New Delhi: West Asia conflict disrupting supply of finished fertilisers and raw materials is set to push subsidy for soil nutrients beyond Rs 2 lakh crore, 20% more than the Budget Estimate of 2026-27, according to a govt assessment at "current level".
Govt has prioritised enough supply and will keep updating the finance ministry about additional expenditure, an official said.
This is second time in past four years when prices of fertilisers are soaring across the globe.
Responding to a question at an inter-ministerial briefing on developments in West Asia, Aparna S Sharma, additional secretary in fertilisers department, said price of urea discovered through global tenders has almost doubled compared to pre-crisis levels. The cost of natural gas, which is essential for domestic urea production, has also almost doubled.
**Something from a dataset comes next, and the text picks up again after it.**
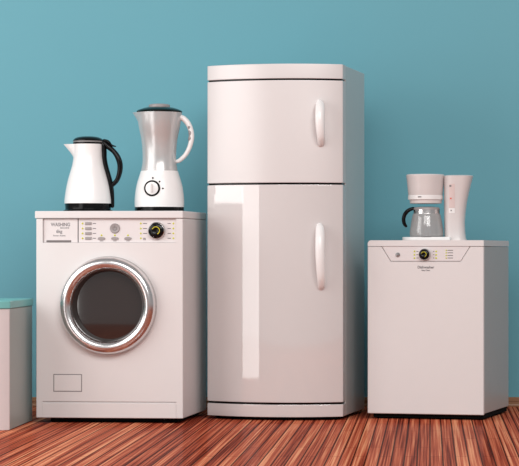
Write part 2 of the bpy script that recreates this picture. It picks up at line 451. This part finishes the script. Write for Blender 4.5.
lid = place('lid', prism([(-hw+.003+px_, py_) for px_, py_ in ()] or [(-hw+.002, yf-.003), (hw, yf-.003), (hw, yb), (-hw+.002, yb)], zl, zt, 'z'), M['enamel'], dw)
bpy.data.objects.remove(lid)
lid = box(-hw+.002, hw+.001, yf-.004, yb, zl, zt)
bevel(lid, .014, 5, [e for e in lid.edges if all(v.co.z > zt-.001 for v in e.verts) and all(v.co.y > yb-.001 for v in e.verts)] +
      [e for e in lid.edges if all(v.co.z > zt-.001 for v in e.verts) and all(v.co.x < -hw+.01 for v in e.verts)])
place('lid', lid, M['enamel'], dw)
place('plinth', box(-hw+.02, hw-.006, yf+.022, yb-.01, .006, .03), M['blackmatte'], dw)
for sx in (-1, 1):
    for yy in (yf+.05, yb-.05):
        place('foot', lathe([(.02, 0), (.02, .006), (.014, .012)], 20, c=(sx*(hw-.05), yy, 0)), M['blackmatte'], dw)
yc = yf-.0002
def dat(px, py): return D.at(px, py, yc)
for py in (251.4, 254.7, 258.0):
    led(414.5, py, dat, yc, dw, .0036); dash(416.4, 418.4, py, dat, yc, dw, .0024)
    led(436.2, py, dat, yc, dw, .0036); dash(433.0, 434.4, py, dat, yc, dw, .0024)
for py in (250.3, 252.8, 255.5, 258.0):
    led(446.2, py, dat, yc, dw, .0028); dash(447.5, 453.0, py, dat, yc, dw, .0026)
x, z_ = dat(397.8, 254.8)
place('power_button', lathe([(.0095, -.001), (.0095, .003), (.008, .0048), (.001, .0052)], 32, axis='y', c=(x, yc, z_)), M['steel'], dw)
x, z_ = dat(425.1, 254.4); dial(dw, x, yc, z_, .0242)
x, z_ = D.at(425.8, 268.4); text('lettering', 'Dishwasher', M['print'], dd, x, yf-.0006, z_, .0150, 'CENTER', .98)
x, z_ = D.at(425.8, 270.9); text('lettering', 'Easy Clean', M['print'], dd, x, yf-.0006, z_, .0078, 'CENTER', 1.05)

# ------------------------------------------------------------------ cabinet at the left edge
K = Frame((-1.617, 8.846), 0.0, .46, .51)
cb = K.empty('cabinet', 'low white cabinet with bowed front and teal lid, at the left edge', 'cabinet')
hw, yf, yb = K.w/2, K.yf, K.d/2
def bow(sag, grow, n=40):
    h = hw+grow
    P = []
    for i in range(n+1):
        t = -1+2*i/n
        P.append((h*t, yf-grow-sag*(1-abs(t)**3.2)))
    return P+[(h, yb), (-h, yb)]
lo, hi = .004, .497-.031
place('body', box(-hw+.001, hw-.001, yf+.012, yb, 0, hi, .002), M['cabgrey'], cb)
place('front_panel', prism([p_ for p_ in bow(.07, -.0005) if p_[1] < yf+.02]+[(hw-.0005, yf+.012), (-hw+.0005, yf+.012)], .0, hi, 'z', .002), M['cabfront'], cb)
place('lid', prism(bow(.07, .0035), hi+.0006, .497, 'z', .004, 3), M['teal'], cb)

# ------------------------------------------------------------------ small appliances
class Spot:
    """upright object facing the camera plane at depth y; photo point -> local x, z"""
    def __init__(s, px, Y, z0):
        s.Y, s.z0 = Y, z0; s.k = Y/F; s.X = (px-CX)*s.k; s.px = px
    def x(s, px): return (px-s.px)*s.k
    def z(s, py): return ZC+(CY-py)*s.k-s.z0
    def p(s, px, py, dy=0): return (s.x(px), dy, s.z(py))

# --- kettle
ZW = .8489
S = Spot(88.1, 9.44, ZW)
kt = thing('electric_kettle', 'white jug kettle with black lid, base and looped handle, left of the blender', 'kettle', (S.X, S.Y, ZW))
kp = [(203.6, 23.5), (200, 23.4), (195, 22.8), (189, 21.9), (183, 20.7), (177, 19.2), (171, 17.4), (166, 16.0), (161, 15.0), (156, 14.4), (151, 14.2), (147, 14.3), (144.2, 14.4)]
zk = lambda py: S.z(py)
def spout(a, r, h):
    da = abs(math.atan2(math.sin(a-PI), math.cos(a-PI)))
    top, low = zk(144.2), zk(158)
    if h > low:
        t = (h-low)/(top-low); w = max(0, 1-da/(.50))
        r += 10.2*S.k*(t**1.15)*(w**1.3)
    return r
q = spline([(S.k*r, zk(py), 0) for py, r in kp], 4)
place('body', lathe([(v[0], v[1]) for v in q], 96, spout), M['white'], kt, 50)
place('base', lathe([(24.4*S.k, 0), (24.4*S.k, .006), (23*S.k, .009), (22.6*S.k, .012), (22.9*S.k, zk(204.2)), (23.0*S.k, zk(203.4))], 72), M['black'], kt)
ld = place('lid', lathe([(14.3*S.k, zk(144.3)), (14.9*S.k, zk(143.8)), (14.9*S.k, zk(140.2)), (14.2*S.k, zk(139.4)), (13.4*S.k, zk(138.6)), (11*S.k, zk(137.4)), (7*S.k, zk(136.6)), (.001, zk(136.3))], 64), M['black'], kt)
place('lid_band', ring_lathe([(14.75*S.k, zk(142.6)), (15.05*S.k, zk(142.4)), (15.05*S.k, zk(141.2)), (14.75*S.k, zk(141.0))], 64, 'z'), M['grey'], ld)
# spine down the back of the jug and the looped grip
sp = [(100.5, 140.4, 2.2), (103.5, 145.5, 2.6), (104.3, 152, 2.5), (104.5, 158, 2.4), (105.6, 165, 2.4), (107.8, 173, 2.4), (109.9, 181, 2.5), (111.4, 189, 2.4), (112.2, 197, 2.2), (112.4, 206, 2.0)]
hd = place('handle', tube([S.p(a, b) for a, b, _ in sp], [r*S.k for *_, r in sp], 16, 5, 1.7), M['black'], kt, 60)
gp = [(104, 142.6, 2.6), (108.5, 146.9, 2.7), (114, 151.6, 2.5), (117.9, 157.5, 2.8), (120.0, 164.5, 2.8), (119.6, 172.3, 2.6), (116.9, 180.2, 2.3), (111.8, 185.6, 2.2)]
place('grip', tube([S.p(a, b) for a, b, _ in gp], [r*S.k for *_, r in gp], 16, 6, 1.5), M['black'], hd, 60)
tp = [(104, 140.2, 1.3), (108, 141.6, 1.6), (111.5, 145.2, 1.1), (115.6, 146.4, .6)]
place('lid_lever', tube([S.p(a, b) for a, b, _ in tp], [r*S.k for *_, r in tp], 12, 5, 2.0), M['black'], hd, 60)

# --- blender
S = Spot(159.4, 9.47, ZW)
bl = thing('blender', 'white blender with clear jar, dark lid and round dial, right of the kettle', 'blender', (S.X, S.Y, ZW))
zb = lambda py: S.z(py)
bp = [(207.2, 24.5), (203, 24.7), (198, 24.5), (192, 23.9), (186, 22.9), (180, 21.3), (175, 19.7), (171.6, 18.7), (171.0, 18.2)]
q = spline([(S.k*r, zb(py), 0) for py, r in bp], 4)
place('base', lathe([(v[0], v[1]) for v in q], 80), M['white'], bl, 50)
place('base_trim', lathe([(23.4*S.k, 0), (24.6*S.k, .003), (24.6*S.k, zb(207.4)), (24*S.k, zb(207.0))], 72), M['black'], bl)
jp = [(171.0, 18.2), (168, 17.7), (163, 16.9), (158, 16.7), (151, 16.9), (145, 17.3), (138, 18.2), (131, 19.7), (124, 21.0), (117, 21.9), (112.6, 22.4)]
def bspout(a, r, h):
    da = abs(math.atan2(math.sin(a-PI), math.cos(a-PI))); top, low = zb(112.6), zb(122)
    if h > low: r += 4.6*S.k*((h-low)/(top-low))**1.2*max(0, 1-da/.6)**1.1
    return r
q = spline([(S.k*r, zb(py), 0) for py, r in jp], 4)
bm = lathe([(v[0], v[1]) for v in q], 80, bspout, closed=False)
inner = lathe([(v[0]-.0025, v[1]) for v in q], 80, bspout, closed=False)
jar = place('jar', add(bm, inner), M['jar'], bl, 50)
place('jar_collar', lathe([(17.5*S.k, zb(170.9)), (16.9*S.k, zb(167.4)), (16.3*S.k, zb(165.8)), (12*S.k, zb(165.4))], 64), M['pinkwhite'], jar)
place('filter_insert', lathe([(6*S.k, zb(156)), (7.0*S.k, zb(154.5)), (8.2*S.k, zb(142)), (9.4*S.k, zb(130)), (8.6*S.k, zb(121.5)), (7.6*S.k, zb(120))], 48, c=(2.2*S.k, 0, 0)), M['insert'], jar)
bd = lathe([(4*S.k, zb(165.6)), (3.4*S.k, zb(163.5)), (2*S.k, zb(162))], 24)
for k in range(4):
    a = k*PI/2+.4
    add(bd, tube([(0, 0, zb(163)), (math.cos(a)*.016, math.sin(a)*.016, zb(162.5)), (math.cos(a)*.028, math.sin(a)*.028, zb(160.5))], [.004, .005, .002], 8, 4, .3, Vector((0, 0, 1))))
place('blade', bd, M['greyl'], jar)
lp = [(112.6, 22.4), (111.6, 22.9), (110.8, 22.4), (109.4, 19.5), (108.0, 15.5), (107.2, 11.5), (106.8, 8)]
ld = place('lid', lathe([(S.k*r, zb(py)) for py, r in lp], 80), M['greenblack'], bl, 50)
place('lid_cap', lathe([(10.6*S.k, zb(107.6)), (10.6*S.k, zb(105.4)), (9.6*S.k, zb(104.4)), (6*S.k, zb(103.9)), (.001, zb(103.8))], 48), M['greyl'], ld)
hp = [(179.5, 117.2, 2.8), (183.4, 118.6, 2.9), (187.6, 123.0, 2.9), (190.8, 130, 2.7), (191.6, 138.2, 2.6), (189.6, 147, 2.4), (185.4, 155, 2.3), (179.8, 160.2, 2.2), (176.5, 161.6, 1.8)]
hh = place('handle', tube([S.p(a, b) for a, b, _ in hp], [r*S.k for *_, r in hp], 16, 6, 1.4), M['white'], bl, 60)
gi = [(188.6, 124.6, 1.5), (189.6, 127.2, 2.2), (190.0, 130.0, 1.7), (190.6, 133.0, 2.2), (190.4, 136.0, 1.7), (190.2, 138.6, 2.1), (189.6, 141.0, 1.3)]
place('grip_insert', tube([S.p(a, b) for a, b, _ in gi], [r*S.k for *_, r in gi], 14, 5, 2.0), M['greyl'], hh, 60)
def front_on(py, px):                                  # y of the blender base surface in front of a point
    r = 23.4*S.k if py > 184 else (21.6*S.k if py > 180 else 20.9*S.k)
    return -math.sqrt(max(r*r-S.x(px)**2, 0))
x, y, z_ = S.x(155.0), front_on(189, 155.0), zb(188.9)
r = 8*S.k
kn = place('dial', lathe([(r, -.012), (r, .006), (r*.93, .010), (r*.80, .011), (r*.78, .009)], 56, axis='y', c=(x, y, z_)), M['black'], bl, 50)
fc = place('dial_face', lathe([(r*.79, .004), (r*.78, .012), (r*.70, .0135), (.0005, .014)], 56, axis='y', c=(x, y, z_)), M['white'], kn, 50)
place('pointer', box(x-.0034, x+.0034, y-.022, y-.012, z_-.017, z_+.019, .0025), M['pinkwhite'], fc)
for a, b in ((155.3, 178.6), (162.2, 182.2), (165.6, 189.0)):
    yy = front_on(b, a)
    place('setting_mark', lathe([(.0036, -.01), (.0036, .0028)], 14, axis='y', c=(S.x(a), yy, zb(b))), M['black'], bl)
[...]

20% more than Budget estimate
She said that despite the spike, prices of urea and diammonium phosphate (DAP) remain unchanged at Rs 266.5 per 45 kg bag and Rs 1,350 per 50 kg bag, respectively. There is more than adequate stock of fertilisers for kharif crops, govt said.
Govt also plans to import 64 lakh tonnes of urea and 19 lakh tonnes of other fertilisers this kharif season.
Of the planned imports, 9.4 lakh tonnes of urea has been received since the crisis began.
Another 13.1 lakh tonnes were secured through a global tender in Feb while 25 lakh tonnes more have been tendered and are expected to arrive from May.
"Most of the imports are out of the Strait of Hormuz. We are very much sure that we will be getting the supplies on time," Sharma said. She also said domestic production has also increased with urea plants getting 97% of their gas requirement.
Post-crisis domestic urea production has reached 35.4 lakh tonnes. Govt has also floated a global tender for the import of 12 lakh tonnes of DAP, 4 lakh tonnes of triple superphosphate (TSP), and 3 lakh tonnes of ammonium sulphate to ensure adequate supplies during the peak kharif season.